Isabella Motadinyane

 

Botsotso, as a publishing house and platform for performance, was formed in 1996 by members of the Botsotso Jesters poetry performance group. The Jesters had come together in 1994 and consisted in its initial stages of Siphiwe ka Ngwenya, Roy Blumenthal, Isabella Motadinyane, Ike Mboneni Muila and Allan Kolski Horwitz. The group created a collage of poetic identities to reflect the changing South Africa and dramatized poems so as to reach a wider audience than poetry had traditionally attracted notwithstanding the new and vital role that poetry was playing in the political struggle at meetings and funerals. After the resignation of Roy Blumenthal, Anna Varney joined the group and a new phase of collective writing ensued which culminated in the launch of Botsotso’s publishing and curatorial activities.   

 

The following set of objectives was defined:

 

Botsotso is a grouping of poets, writers and artists who wish to both create art as well as to generate the means for its public communication and appreciation. We speak particularly of art that is of and about the varied cultures and life experiences of people in South Africa – as expressed in all our many languages.

We are committed to a proliferation of styles and a multiplicity of themes and characters. Multidisciplinary art forms and performances are similarly embraced. The transition from a closed, authoritarian society to a pluralistic and democratic one offers artists an opportunity to explore the truths of our inner and social lives with a freedom that has not existed before. Flowing from this, the consequences and lessons of Apartheid must still be examined while the challenges of the current period throw up their difficulties, their complexities.

Botsotso works with inter-action: the different elements of the South African mosaic colliding, synthesizing – affected both by social forces and the individual’s uniqueness.

As such, the group advanced a radical aesthetic to challenge the prevailing orthodoxies of the literary/cultural establishment and, in Jester style, sought to expose the limitations of the colonial canon by encouraging multi-lingualism (with isicamtho being celebrated) as well as other linguistic modes rooted in working class culture.
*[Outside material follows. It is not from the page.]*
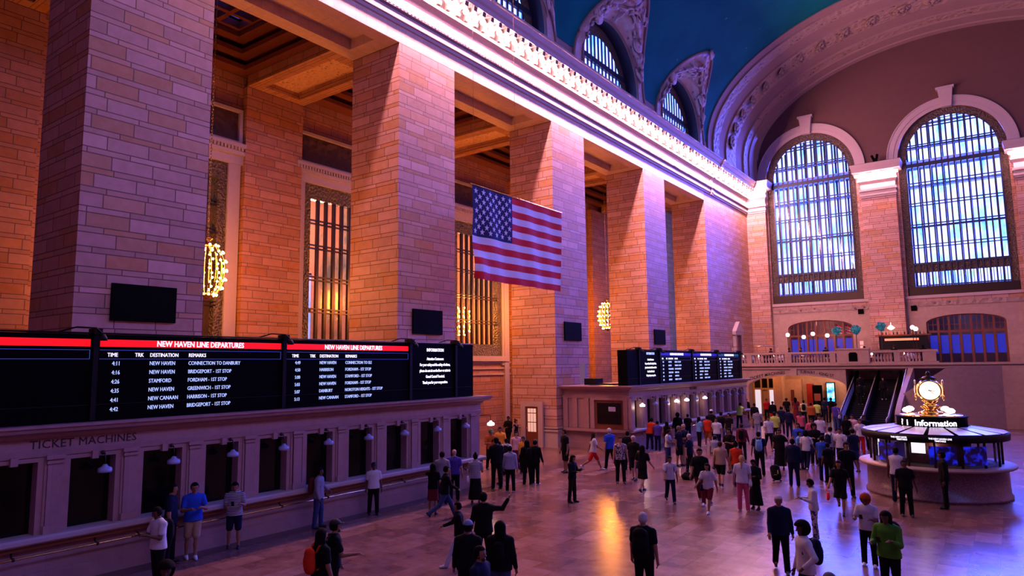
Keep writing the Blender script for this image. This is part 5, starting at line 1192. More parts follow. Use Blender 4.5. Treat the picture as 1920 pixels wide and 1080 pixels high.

In this manner the torpid boundaries set by socialist realism and the irrelevance and insipidness of bourgeois art were both transcended.

The first practical initiative in this vein was the October 1994 launch of a literary insert in New Nation (one of several weekly newspapers established in the 1980’s to reflect debate and report on the struggles for a free South Africa). The supplement – containing poetry, fiction, short essays and graphics – was edited by the Jesters who became its editorial board. This new platform for creative writing was extensive in that New Nation had a substantial readership (at its height some 150,000 people). Artists were invited to contribute work that challenged accepted and perceived wisdoms of all classes and cultures; art that would explore our identities and traditions, and do so without inhibition.

It is worth revisiting a paragraph in the editorial of that first edition so as to contextualize its emergence: “BOTSOTSO is independent and follows no specific political or aesthetic doctrine. The main criterion for publication of work is that it has integrity and worth as an expression of individual experience and of our society.” In response, writers and artists from all over the country sent in material that filled the pages of the following eight editions before New Nation, like most of the publications that had their roots in the Struggle period, was discontinued (ironically by its last owners, who also owned The Sowetan). As such, this happened in the midst of a wider cultural setback that accompanied the growing retreat from radical change that came to identify the ANC adoption of neo-liberal economic and political policies.

The literary vacuum that the inexplicable closure of Staffrider left in 1996 together with the collapse of COSAW (the Congress of South African Writers) and COSAW Publishing and the collapse of the Black Consciousness/Africanist organization AWA (African Writers Association), due to mismanagement, lack of accountability and incoherence, led the Botsotso editorial board to take up the challenge of converting the ‘insert’ into a ‘stand alone’ literary/cultural journal as well as to start publishing individual collections and anthologies of poetry and short fiction. In addition, the collective began organizing readings and exhibitions. In this spirit, the first publication, We Jive like This by the Botsotso Jesters, was followed to date (2019) by some fifty publications (catalogue attached). In combining public arts funding with income from sales, a momentum has been sustained as submissions of new and vital writing continue to flow in. Despite the death of Isabella Motadinyane in 2003 and Anna Varney’s resignation in 2012, Allan Kolski Horwitz, Siphiwe ka Ngwenya and Ike Mboneni Muila remain as editorial board members and new initiatives, such as the launch in 2015 of a literary website, managed by Deon Simphiwe Stade, have continued to provide a platform for new writing.

The latest innovation has been the formation in 2016 of the Botsotso Ensemble, a group of five young black actors, to take socially aware theatre to working class schools. This program has reached over eighty schools and some 14,000 learners performing both prescribed plays and workshopped ones dealing with issues like community activism, the importance of reading skills and the challenges of adolescence. The potential for expansion of this program is enormous and a partnership with the National Arts Council and the Department of Education is being activated.   

Given that the life of Botsotso extends from the mid-1990’s when the first democratic election took place and that its founders were anti-apartheid activists as well as being poets, the need to remain faithful to the spirit and modus operandi of the 1980’s mass democratic movement has tested the collective. As the ANC government embraced neo-liberal capitalist perspectives on culture by emphasizing that artists must become entrepreneurs who are responsible for funding their art making by selling their products, so the space for the type of art that Botsotso seeks to create has shrunk. However, despite these obstacles, the group has not been deflected from what it sees as the necessary tasks of progressive artists and new publications and programs are regularly generated.